Dabei wird natürlich auch deutlich, dass sich Religionsunterricht und Ethikunterricht voneinander unterscheiden. Ginge es, wie Sie in der Begründung Ihrer Großen Anfrage sagen, im Religionsunterricht allein um die Vermittlung christlicher Werte, dann gäbe es gar keine Begründung dafür, dass es speziell den Religionsunterricht geben soll. Dann müsste man es so machen wie die Mehrheit in Berlin und ein allgemein verbindliches Werte-Fach für alle anbieten. Das wollen wir aber nicht. Warum nicht? Im Religionsunterricht redet ein gläubiger Religionslehrer von Gott.

(Abg. Dieter Kleinmann FDP/DVP: Richtig!)

Darin besteht der große Unterschied.

(Abg. Dieter Kleinmann FDP/DVP: Sehr richtig!)

Religionsunterricht ist nicht nur ein Fach, in dem Werte vermittelt werden, sondern da wird von Gott geredet,

(Beifall des Abg. Dieter Kleinmann FDP/DVP)

und zwar von Menschen, die selbst an Gott glauben. Im Ethik unterricht wird dagegen religionskundlich über Gott geredet. Das ist ein fundamentaler Unterschied. Das nur als Hinweis, dass Ihre Begründung für den Religionsunterricht aus meiner Sicht stark verkürzt ist.

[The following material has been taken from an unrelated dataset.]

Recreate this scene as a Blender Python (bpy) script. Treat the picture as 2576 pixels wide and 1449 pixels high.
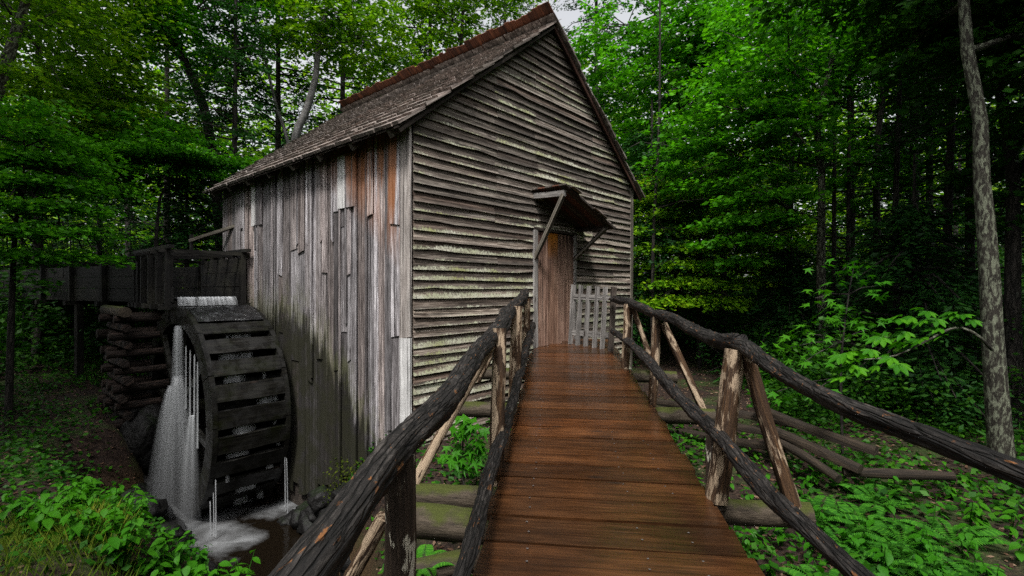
import bpy, math, random
import numpy as np
from mathutils import Vector, Matrix, noise

for o in list(bpy.data.objects):
    bpy.data.objects.remove(o, do_unlink=True)
SC = bpy.context.scene
COL = SC.collection
R = math.radians
random.seed(7)
RNG = np.random.default_rng(11)

# ------------------------------------------------------------------ camera
CH = 3.6            # camera height above the pool's water
FP, CX, CY = 1250.0, 1288.0, 724.5      # focal length and centre of a 2576 px wide frame
cam = bpy.data.cameras.new('camera')
cam.sensor_width = 36.0
cam.lens = FP / 2576.0 * 36.0
cam.clip_start = 0.05
cam.clip_end = 500.0
camo = bpy.data.objects.new('camera', cam)
COL.objects.link(camo)
camo.location = (0, 0, CH)
camo.rotation_euler = (R(90), 0, 0)
SC.camera = camo

# ------------------------------------------------------------------ world and sun (overcast)
SUN_EL, SUN_AZ = R(58), R(190)
w = bpy.data.worlds.new('World')
SC.world = w
w.use_nodes = True
nt = w.node_tree
nt.nodes.clear()
sky = nt.nodes.new('ShaderNodeTexSky')
sky.sky_type = 'NISHITA'
sky.sun_disc = False
sky.sun_elevation = SUN_EL
sky.sun_rotation = SUN_AZ
sky.dust_density = 4.0
sky.air_density = 1.0
hsv = nt.nodes.new('ShaderNodeHueSaturation')
hsv.inputs['Saturation'].default_value = 0.14
bg = nt.nodes.new('ShaderNodeBackground')
bg.inputs['Strength'].default_value = 0.125
wo = nt.nodes.new('ShaderNodeOutputWorld')
nt.links.new(sky.outputs[0], hsv.inputs['Color'])
nt.links.new(hsv.outputs[0], bg.inputs['Color'])
nt.links.new(bg.outputs[0], wo.inputs['Surface'])
sun = bpy.data.lights.new('sun', 'SUN')
sun.energy = 2.2
sun.angle = R(10)
sun.color = (1.0, 0.97, 0.93)
suno = bpy.data.objects.new('sun', sun)
COL.objects.link(suno)
# direction towards the sun: azimuth measured like the sky texture (clockwise from +Y)
sd = Vector((math.sin(SUN_AZ) * math.cos(SUN_EL), math.cos(SUN_AZ) * math.cos(SUN_EL), math.sin(SUN_EL)))
suno.rotation_euler = sd.to_track_quat('Z', 'Y').to_euler()
SC.view_settings.view_transform = 'Standard'
SC.view_settings.look = 'None'
SC.view_settings.exposure = 1.1
SC.view_settings.gamma = 1.0
SC.cycles.use_denoising = False          # keep the fine grain of wood and leaves
SC.cycles.use_adaptive_sampling = False
SC.cycles.max_bounces = 6
SC.cycles.diffuse_bounces = 3
SC.cycles.glossy_bounces = 3
SC.cycles.transmission_bounces = 4
SC.cycles.transparent_max_bounces = 12
SC.cycles.caustics_reflective = False
SC.cycles.caustics_refractive = False
SC.cycles.sample_clamp_indirect = 2.5

# ------------------------------------------------------------------ frames
def at(x, y, d):
    """world point seen at pixel (x, y) of the 2576 px frame, d metres in front of the camera"""
    return Vector(((x - CX) / FP * d, d, (CY - y) / FP * d + CH))

HA = R(41)
U = Vector((math.sin(HA), math.cos(HA), 0))
V = Vector((-math.cos(HA), math.sin(HA), 0))
P0 = Vector((-1.26, 6.2, 0))
HM = Matrix(((U.x, V.x, 0, P0.x), (U.y, V.y, 0, P0.y), (0, 0, 1, CH), (0, 0, 0, 1)))
def H(s, t, z):
    return HM @ Vector((s, t, z))

# ------------------------------------------------------------------ object helpers
def tag(o, label=None, cat=None, group=None, kind=None):
    if label: o['label'] = label
    if cat: o['category'] = cat
    if group: o['group'] = group
    if kind: o['kind'] = kind
    return o

def empty(name, loc, label=None, cat=None, group=None):
    o = bpy.data.objects.new(name, None)
    o.location = loc
    o.empty_display_size = 0.2
    COL.objects.link(o)
    return tag(o, label, cat, group)

WORLD = {}
def put(name, me, parent=None, mw=None, kind=None):
    o = bpy.data.objects.new(name, me)
    COL.objects.link(o)
    mw = mw.copy() if mw is not None else Matrix.Identity(4)
    if parent is not None:
        pw = WORLD.get(parent.name)
        if pw is None:
            pw = Matrix.Translation(parent.location)
        o.parent = parent
        o.matrix_parent_inverse = pw.inverted()
    o.matrix_basis = mw
    WORLD[o.name] = mw
    if kind: o['kind'] = kind
    return o

def mesh(name, verts, faces, mat=None, smooth=False, uv=None):
    me = bpy.data.meshes.new(name)
    me.from_pydata([tuple(v) for v in verts], [], faces)
    if uv is not None:
        ul = me.uv_layers.new(name='UVMap')
        li = np.empty(len(me.loops), dtype=np.int32)
        me.loops.foreach_get('vertex_index', li)
        ul.data.foreach_set('uv', np.asarray(uv, dtype=np.float32)[li].ravel())
    if mat: me.materials.append(mat)
    if smooth:
        me.polygons.foreach_set('use_smooth', [True] * len(me.polygons))
    me.update()
    return me

def quads_mesh(name, verts, nquad, mat, smooth=False, per=4):
    """verts (n*per,3) numpy -> mesh of n loose polygons with 'per' corners"""
    me = bpy.data.meshes.new(name)
    nv = nquad * per
    me.vertices.add(nv)
    me.vertices.foreach_set('co', np.ascontiguousarray(verts, dtype=np.float32).ravel())
    me.loops.add(nv)
    me.loops.foreach_set('vertex_index', np.arange(nv, dtype=np.int32))
    me.polygons.add(nquad)
    me.polygons.foreach_set('loop_start', np.arange(0, nv, per, dtype=np.int32))
    me.polygons.foreach_set('loop_total', np.full(nquad, per, dtype=np.int32))
    if mat: me.materials.append(mat)
    me.update(calc_edges=True)
    return me

class MB:
    def __init__(self): self.v = []; self.f = []; self.uv = []
    def add(self, v, f, uv=None):
        b = len(self.v)
        self.v += [tuple(p) for p in v]
        self.f += [tuple(i + b for i in q) for q in f]
        self.uv += (list(uv) if uv is not None else [(p[0], p[1]) for p in v])
    def box(self, c, sx, sy, sz, M=None):
        vs = [Vector((c[0] + i * sx / 2, c[1] + j * sy / 2, c[2] + k * sz / 2)) for i in (-1, 1) for j in (-1, 1) for k in (-1, 1)]
        if M is not None: vs = [M @ p for p in vs]
        self.add(vs, [(0, 1, 3, 2), (4, 6, 7, 5), (0, 4, 5, 1), (2, 3, 7, 6), (0, 2, 6, 4), (1, 5, 7, 3)])
    def build(self, name, mat, parent=None, mw=None, smooth=False, kind=None):
        return put(name, mesh(name, self.v, self.f, mat, smooth, self.uv), parent, mw, kind)

def frame_x(a, b, up=(0, 0, 1)):
    """matrix whose local X runs from a to b, local Z near up, origin at a"""
    x = (Vector(b) - Vector(a)).normalized()
    up = Vector(up)
    y = up.cross(x)
    if y.length < 1e-4: y = Vector((0, 1, 0)).cross(x)
    y.normalize()
    z = x.cross(y)
    return Matrix(((x.x, y.x, z.x, a[0]), (x.y, y.y, z.y, a[1]), (x.z, y.z, z.z, a[2]), (0, 0, 0, 1)))

def plank_mesh(name, L, W, T, mat, segs=3, jit=0.004, cup=0.0, endj=0.01, rnd=random):
    """a sawn board along local X (0..L), width along Y (centred), thickness along Z (0..T)"""
    v, f = [], []
    e0, e1 = rnd.uniform(-endj, endj), rnd.uniform(-endj, endj)
    for i in range(segs + 1):
        x = L * i / segs
        for (sy, sz) in ((-1, 0), (1, 0), (1, 1), (-1, 1)):
            xx = x
            if i == 0: xx += e0 * sy * 0.5
            if i == segs: xx += e1 * sy * 0.5
            v.append((xx, sy * W / 2 + rnd.uniform(-jit, jit), sz * T + rnd.uniform(-jit, jit) * 0.5 + (cup if sz == 1 else 0)))
    for i in range(segs):
        a, b = i * 4, i * 4 + 4
        for k in range(4):
            k2 = (k + 1) % 4
            f.append((a + k, b + k, b + k2, a + k2))
    f.append((0, 1, 2, 3)); f.append(tuple(segs * 4 + k for k in (3, 2, 1, 0)))
    return mesh(name, v, f, mat)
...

Aber natürlich haben beide, Religionsunterricht wie Ethikunterricht, die Aufgabe, daneben auch Werte zu vermitteln, und zwar den Glauben im Zusammenhang mit den Werten unserer Verfassung, damit das nicht in einen fundamentalen Widerstreit gerät und die Religion fundamentalistisch oder gar gewalttätig wird, wie wir es an vielen Ecken der Welt sehen. Der Religionsunterricht hat eine integrative Funktion und bietet Schülerinnen und Schülern die Möglichkeit, ihren Glauben zu bekennen und im Rahmen unserer verfassungsmäßigen Ord

nung zu leben. Alles andere würde desintegrativ sein und Gefahren heraufbeschwören, wie wir an anderen Flecken der Erde ja massiv sehen.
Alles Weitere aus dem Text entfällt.